-- begin --

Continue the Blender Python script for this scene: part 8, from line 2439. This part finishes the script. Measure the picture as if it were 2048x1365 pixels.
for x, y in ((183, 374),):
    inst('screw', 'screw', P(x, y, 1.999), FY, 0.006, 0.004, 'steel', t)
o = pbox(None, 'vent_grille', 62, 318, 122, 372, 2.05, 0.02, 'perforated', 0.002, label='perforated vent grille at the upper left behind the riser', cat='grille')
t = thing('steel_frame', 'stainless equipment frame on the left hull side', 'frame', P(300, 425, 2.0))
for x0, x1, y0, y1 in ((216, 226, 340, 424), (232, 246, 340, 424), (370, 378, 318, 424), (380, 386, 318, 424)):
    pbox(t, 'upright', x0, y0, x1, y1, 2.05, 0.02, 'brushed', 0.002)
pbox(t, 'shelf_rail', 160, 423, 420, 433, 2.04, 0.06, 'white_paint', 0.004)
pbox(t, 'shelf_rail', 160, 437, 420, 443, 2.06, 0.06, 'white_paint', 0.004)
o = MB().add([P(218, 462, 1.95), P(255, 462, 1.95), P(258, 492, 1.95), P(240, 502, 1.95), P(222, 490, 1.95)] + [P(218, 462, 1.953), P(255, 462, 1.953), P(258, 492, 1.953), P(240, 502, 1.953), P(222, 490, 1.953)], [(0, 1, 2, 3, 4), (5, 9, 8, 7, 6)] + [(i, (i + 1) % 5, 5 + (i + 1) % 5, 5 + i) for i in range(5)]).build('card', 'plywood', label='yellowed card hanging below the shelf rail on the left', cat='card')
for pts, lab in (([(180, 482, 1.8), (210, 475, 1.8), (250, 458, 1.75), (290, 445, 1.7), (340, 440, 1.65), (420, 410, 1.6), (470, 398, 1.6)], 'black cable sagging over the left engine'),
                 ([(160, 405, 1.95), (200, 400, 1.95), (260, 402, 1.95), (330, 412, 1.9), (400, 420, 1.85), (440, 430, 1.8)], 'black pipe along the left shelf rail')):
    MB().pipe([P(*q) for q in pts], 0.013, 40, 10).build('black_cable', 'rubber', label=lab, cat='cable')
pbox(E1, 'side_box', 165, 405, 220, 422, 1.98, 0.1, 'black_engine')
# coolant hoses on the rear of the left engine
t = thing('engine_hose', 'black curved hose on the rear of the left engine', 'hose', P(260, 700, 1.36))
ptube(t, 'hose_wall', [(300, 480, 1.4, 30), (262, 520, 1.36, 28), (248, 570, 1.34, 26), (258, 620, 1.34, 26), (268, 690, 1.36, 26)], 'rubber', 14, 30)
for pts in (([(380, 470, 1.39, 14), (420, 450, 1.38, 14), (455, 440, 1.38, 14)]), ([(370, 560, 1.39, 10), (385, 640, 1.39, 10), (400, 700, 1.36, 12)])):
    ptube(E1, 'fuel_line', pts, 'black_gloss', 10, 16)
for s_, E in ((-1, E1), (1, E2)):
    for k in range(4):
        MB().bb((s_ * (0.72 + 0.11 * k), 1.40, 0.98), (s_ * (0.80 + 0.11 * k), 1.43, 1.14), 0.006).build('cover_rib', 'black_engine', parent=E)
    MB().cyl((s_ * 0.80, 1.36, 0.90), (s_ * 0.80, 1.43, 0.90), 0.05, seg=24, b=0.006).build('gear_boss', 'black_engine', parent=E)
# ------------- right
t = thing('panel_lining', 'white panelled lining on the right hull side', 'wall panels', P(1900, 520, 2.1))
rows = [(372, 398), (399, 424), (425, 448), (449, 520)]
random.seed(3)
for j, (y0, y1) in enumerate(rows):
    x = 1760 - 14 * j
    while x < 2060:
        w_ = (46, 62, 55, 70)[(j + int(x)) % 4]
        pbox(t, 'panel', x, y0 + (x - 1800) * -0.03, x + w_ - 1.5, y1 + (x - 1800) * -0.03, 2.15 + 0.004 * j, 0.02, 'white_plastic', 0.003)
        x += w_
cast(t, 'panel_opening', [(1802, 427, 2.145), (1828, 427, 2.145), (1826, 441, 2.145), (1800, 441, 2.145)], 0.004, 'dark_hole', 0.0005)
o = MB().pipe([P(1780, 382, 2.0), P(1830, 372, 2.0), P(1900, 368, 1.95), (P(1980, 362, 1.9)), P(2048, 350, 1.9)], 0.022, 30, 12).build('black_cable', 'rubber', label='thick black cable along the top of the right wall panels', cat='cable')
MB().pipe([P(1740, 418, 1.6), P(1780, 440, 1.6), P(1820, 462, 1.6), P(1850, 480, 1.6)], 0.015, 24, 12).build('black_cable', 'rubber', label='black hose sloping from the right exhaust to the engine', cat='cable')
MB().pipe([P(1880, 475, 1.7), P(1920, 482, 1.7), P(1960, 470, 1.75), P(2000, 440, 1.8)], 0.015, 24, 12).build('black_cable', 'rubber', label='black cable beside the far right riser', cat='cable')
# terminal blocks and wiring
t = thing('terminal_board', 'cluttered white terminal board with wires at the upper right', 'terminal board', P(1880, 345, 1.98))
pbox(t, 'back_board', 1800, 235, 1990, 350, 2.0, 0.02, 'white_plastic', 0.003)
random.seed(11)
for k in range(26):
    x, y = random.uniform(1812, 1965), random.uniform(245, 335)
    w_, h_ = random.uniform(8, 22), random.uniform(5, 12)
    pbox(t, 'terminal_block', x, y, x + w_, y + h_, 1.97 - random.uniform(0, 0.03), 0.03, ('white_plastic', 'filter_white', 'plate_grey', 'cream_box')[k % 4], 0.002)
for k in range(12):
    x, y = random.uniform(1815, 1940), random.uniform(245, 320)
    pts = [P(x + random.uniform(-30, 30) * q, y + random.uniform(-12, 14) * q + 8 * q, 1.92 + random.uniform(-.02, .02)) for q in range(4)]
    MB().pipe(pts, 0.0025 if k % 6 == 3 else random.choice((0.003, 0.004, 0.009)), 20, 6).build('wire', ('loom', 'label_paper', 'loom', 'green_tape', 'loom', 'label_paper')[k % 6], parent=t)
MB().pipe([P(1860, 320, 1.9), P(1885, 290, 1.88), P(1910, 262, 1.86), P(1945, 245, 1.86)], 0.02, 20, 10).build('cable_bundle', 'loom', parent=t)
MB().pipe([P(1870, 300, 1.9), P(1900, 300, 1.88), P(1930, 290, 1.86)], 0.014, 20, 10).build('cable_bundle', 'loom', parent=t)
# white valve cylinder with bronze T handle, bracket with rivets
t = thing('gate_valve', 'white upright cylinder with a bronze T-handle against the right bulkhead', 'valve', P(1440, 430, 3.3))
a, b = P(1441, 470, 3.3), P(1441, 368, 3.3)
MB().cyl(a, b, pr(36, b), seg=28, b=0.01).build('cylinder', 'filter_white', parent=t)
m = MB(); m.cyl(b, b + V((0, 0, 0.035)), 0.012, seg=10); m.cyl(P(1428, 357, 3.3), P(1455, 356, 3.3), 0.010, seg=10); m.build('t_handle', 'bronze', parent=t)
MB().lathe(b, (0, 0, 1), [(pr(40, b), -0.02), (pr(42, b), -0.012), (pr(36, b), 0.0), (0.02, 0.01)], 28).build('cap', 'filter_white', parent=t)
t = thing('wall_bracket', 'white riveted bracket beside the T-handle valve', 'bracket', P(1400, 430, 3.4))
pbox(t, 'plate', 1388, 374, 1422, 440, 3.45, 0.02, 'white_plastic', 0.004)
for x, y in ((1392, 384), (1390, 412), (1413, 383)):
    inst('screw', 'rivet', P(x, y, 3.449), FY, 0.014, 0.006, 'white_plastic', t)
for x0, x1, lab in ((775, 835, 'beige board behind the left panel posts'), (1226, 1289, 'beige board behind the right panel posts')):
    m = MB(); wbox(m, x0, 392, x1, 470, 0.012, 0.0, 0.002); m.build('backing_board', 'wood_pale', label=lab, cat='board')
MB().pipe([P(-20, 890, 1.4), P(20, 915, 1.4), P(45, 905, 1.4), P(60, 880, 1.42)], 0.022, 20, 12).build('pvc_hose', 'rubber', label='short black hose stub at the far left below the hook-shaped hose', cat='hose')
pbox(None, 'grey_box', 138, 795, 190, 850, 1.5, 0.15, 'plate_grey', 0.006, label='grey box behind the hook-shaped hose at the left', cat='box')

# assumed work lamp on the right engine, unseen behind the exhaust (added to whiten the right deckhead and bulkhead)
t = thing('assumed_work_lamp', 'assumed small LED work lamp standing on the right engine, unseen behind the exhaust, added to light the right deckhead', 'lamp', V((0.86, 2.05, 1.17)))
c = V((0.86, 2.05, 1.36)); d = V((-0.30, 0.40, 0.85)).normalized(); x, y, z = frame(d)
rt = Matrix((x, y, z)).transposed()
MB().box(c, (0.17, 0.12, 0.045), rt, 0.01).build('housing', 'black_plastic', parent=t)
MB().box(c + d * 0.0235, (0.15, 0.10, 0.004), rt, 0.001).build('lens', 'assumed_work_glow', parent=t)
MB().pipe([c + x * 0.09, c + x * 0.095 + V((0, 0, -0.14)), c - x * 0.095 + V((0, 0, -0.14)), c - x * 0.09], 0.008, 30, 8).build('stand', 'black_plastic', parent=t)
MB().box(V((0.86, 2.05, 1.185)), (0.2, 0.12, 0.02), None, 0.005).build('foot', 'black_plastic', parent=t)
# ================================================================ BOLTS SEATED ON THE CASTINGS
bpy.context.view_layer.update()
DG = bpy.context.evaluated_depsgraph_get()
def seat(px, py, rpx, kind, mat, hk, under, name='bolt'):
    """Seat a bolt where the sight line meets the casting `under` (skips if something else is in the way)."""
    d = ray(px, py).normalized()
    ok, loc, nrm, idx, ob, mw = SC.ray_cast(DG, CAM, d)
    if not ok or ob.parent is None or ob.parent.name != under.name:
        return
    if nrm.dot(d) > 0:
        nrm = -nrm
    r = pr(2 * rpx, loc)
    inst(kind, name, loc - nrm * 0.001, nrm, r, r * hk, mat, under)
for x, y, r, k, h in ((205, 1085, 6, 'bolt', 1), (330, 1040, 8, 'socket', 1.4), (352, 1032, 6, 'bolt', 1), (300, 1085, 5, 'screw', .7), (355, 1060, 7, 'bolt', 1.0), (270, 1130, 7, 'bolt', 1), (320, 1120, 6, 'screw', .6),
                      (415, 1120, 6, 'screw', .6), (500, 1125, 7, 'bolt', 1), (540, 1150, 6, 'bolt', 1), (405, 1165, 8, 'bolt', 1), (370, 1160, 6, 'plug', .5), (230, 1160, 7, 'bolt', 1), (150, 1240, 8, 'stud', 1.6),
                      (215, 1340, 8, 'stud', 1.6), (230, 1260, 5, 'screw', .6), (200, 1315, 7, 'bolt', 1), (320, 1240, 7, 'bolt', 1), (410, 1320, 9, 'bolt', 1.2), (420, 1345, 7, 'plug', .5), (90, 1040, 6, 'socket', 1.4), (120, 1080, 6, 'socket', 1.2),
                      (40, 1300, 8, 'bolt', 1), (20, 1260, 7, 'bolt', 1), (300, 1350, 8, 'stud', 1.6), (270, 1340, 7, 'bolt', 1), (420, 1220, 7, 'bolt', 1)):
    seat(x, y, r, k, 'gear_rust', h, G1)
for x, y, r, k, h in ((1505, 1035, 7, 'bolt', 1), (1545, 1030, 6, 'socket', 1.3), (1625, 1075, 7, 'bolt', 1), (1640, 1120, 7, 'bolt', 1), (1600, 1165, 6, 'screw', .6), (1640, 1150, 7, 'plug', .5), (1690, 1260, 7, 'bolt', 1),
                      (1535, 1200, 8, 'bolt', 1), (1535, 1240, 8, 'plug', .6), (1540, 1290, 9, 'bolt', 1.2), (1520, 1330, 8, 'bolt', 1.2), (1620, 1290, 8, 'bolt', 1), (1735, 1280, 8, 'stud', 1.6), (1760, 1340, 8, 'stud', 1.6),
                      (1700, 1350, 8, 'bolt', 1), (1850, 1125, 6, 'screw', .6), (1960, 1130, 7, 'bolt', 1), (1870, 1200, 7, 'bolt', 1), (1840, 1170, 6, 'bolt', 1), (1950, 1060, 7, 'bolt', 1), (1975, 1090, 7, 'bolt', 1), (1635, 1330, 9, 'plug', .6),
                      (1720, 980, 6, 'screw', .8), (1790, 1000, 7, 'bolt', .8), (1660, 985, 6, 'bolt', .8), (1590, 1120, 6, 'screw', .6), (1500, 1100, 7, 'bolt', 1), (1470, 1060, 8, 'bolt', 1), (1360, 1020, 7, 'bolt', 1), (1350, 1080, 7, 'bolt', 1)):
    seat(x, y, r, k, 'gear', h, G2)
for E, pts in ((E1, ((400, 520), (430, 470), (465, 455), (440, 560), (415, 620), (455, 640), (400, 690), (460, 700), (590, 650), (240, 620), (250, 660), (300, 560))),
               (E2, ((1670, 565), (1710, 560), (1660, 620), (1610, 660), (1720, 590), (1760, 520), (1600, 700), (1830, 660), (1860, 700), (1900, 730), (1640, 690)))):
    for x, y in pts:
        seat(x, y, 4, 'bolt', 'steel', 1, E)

-- end --

GIVEN REQUEST:
Report only the number of lines in the data above that contain "from".

WRITTEN REPLY:
2